When challenged, initially by the late Colin Barker but then by Chris Harman, Kidron proved to be evasive. In part, this was because he had always insisted that the theory was only a partial explanation, but it was also because he insisted on the need to proceed with the task of developing a ‘general theory’ which would better explain the dynamics and underlying nature of contemporary capitalism.
When asked by Alex Callinicos in 1977 to consider reviewing the then current situation, Kidron replied, ‘The world of the late 70s presents new problems… faced with them our theory is like an old snapshot, yellowing and curling up at the edges. It needs updating’.[6]
Yet Kidron refused to take responsibility for such a task, which led to some exchanges between himself and Chris Harman – the most noted of which was in 1977 with Kidron’s observation, ‘Two insights don’t make a theory’. This elicited a response from Harman entitled ‘Better a valid insight than a wrong theory’.[7] But Kidron chose not to reply and that appeared to be very much the end of the matter.[8]
In conclusion
Throughout the course of his life, Mike Kidron had argued that in the course of its late development, productive capitalism would move inexorably closer and closer into a unity with the state – a set of competing state capitalisms within a matrix of imperialist rivalries. As it happened, the managerial function of the state in relation to capital certainly did develop, but in the form of neoliberal ‘free’ market capitalism and a partnership with the banking sectors – finance capital – that opened up an era of footloose credit (and debt) that facilitated global mobility of production.
Yet despite this unexpected turn in the precarious fortunes of capitalism, Kidron was right in anticipating a continued and deepening dependency between capitalism and the state, one in which the state could legislate to deepen of the bonds of exploitation and alienation that tie the lives of workers and the oppressed to the means of their immiseration.
While in the wake of the self-inflicted crisis of the British Socialist Workers Party in 2012-13, it may be fashionable to enlist the memory of Mike Kidron and others to the cause of left-bashing, it would be worthwhile reminding ourselves of some of his early words:
[Socialist Review’s] programme is one of transition from politically unconscious battles to conscious class struggle within our system; it is equally a programme of transition from capitalism to socialism. It is a programme of both reform and revolution. It is one of transition from the one to the other through class consciousness and action.[9]

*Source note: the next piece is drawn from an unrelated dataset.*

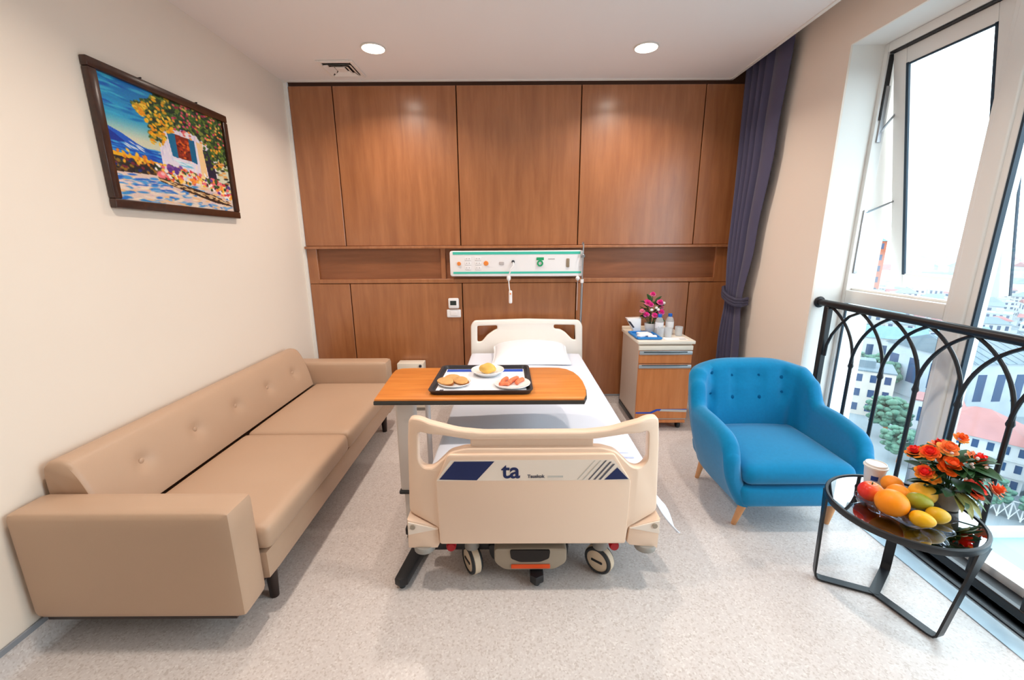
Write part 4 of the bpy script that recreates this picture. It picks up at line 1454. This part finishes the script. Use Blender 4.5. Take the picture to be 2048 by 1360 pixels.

Michael Kidron finally broke away from the IS around the mid-1970s and probably more decisively over the decision to reconstitute the organisation into the SWP. Yet the relationship between Cliff and Kidron still continued – albeit in a more distant and grumpy form. Ian Birchall has told me how the annual Christmas dinner at Kidron’s home persisted more or less up to Cliff’s death in 2000. They would sit (Ian recalls) at either end of a long dinner table, Cliff glowering at Kidron, his brother-in-law, in silence.
A great shame – if only because if there was one thing they would have surely still agreed on it would be some words that Kidron made in 1977: ‘Without theory an organisation can do more than ride the tides of working class consciousness, which might be exhilarating as a sport but is irrelevant as revolutionary politics’.[10]
Footnotes
[1] Tony Cliff, Stalinist Russia: A Marxist Analysis (London: IS Books, 1955); reprinted as book I of Russia: A Marxist Analysis (London: IS Books, 1964) and in revised form as State Capitalism in Russia (London: Pluto, 1974).
[2] In conversation with me, Ian Birchall recalled how the period of close collaboration between Cliff and Kidron brought about the finest output in both of them.
[3] The theory of Deflected Permanent Revolution was later greatly enriched by Nigel Harris, whose finest work on the subject is undoubtedly his account in his: The Mandate of Heaven. Marx and Mao in Modern China (London; New York: Quartet Books, 1978); republished (Chicago: Haymarket Books, 2015).
[4] Nigel Harris and John Palmer (eds.), World Crisis: Essays in Revolutionary Socialism (London: Hutchinson, 1971), where the essay was re-titled ‘Capitalism: The Highest Stage but One’. The book is probably the finest collective statement of the salient and founding views of the International Socialist tradition but is now sadly out of print with little chance of republication.
[5] Michael Kidron, Western Capitalism Since the War (London: Penguin, 1968).
[6] Alex Callinicos, ‘Modern capitalism: Mike Kidron’, International Socialism Journal, 162 (2019) 141.
[7] Michael Kidron, ‘Two insights don’t make a theory’, International Socialism, 1st series, 100 (1977); Chris Harman, ‘Better a valid insight than a wrong theory’, International Socialism, 1st series, 100 (1977), 9-13.
[8] In fact Kidron did elaborate on his argument, albeit not necessary in written form, as John Rudge has uncovered in the course of his archival work.
[9] Kidron, Capitalism and Theory, p. 177.
[10] Kidron, Capitalism and Theory, p. 1.
3 comments
The first paragraph under the sub-head state capitalism is confusing and factually wring. Cliffs work on state capitalism first appeared in June 1948 as an Internal Bulletin of the RCP when Kidron was still living in Palestine. The 1955 edition, which Kidron published, was to all intents an purposes a reprint. Later work on state capitalism certainly owed a lot to Kidron but thats hardly news. As for the reference to the so called Transitional Programme of 1938 it is simply besides the point a more appropriate reference would surely be Trotsky 1936 work The Revolution Betrayed.
I’ve been told that the original categorisation of the Soviet Union as state capitalist came from Jock Haston, who almost immediately repudiated it once Cliff got stuck into the arguments within the British Trotskyist movement.
Is there not a ‘no’ missing from the closing quotation?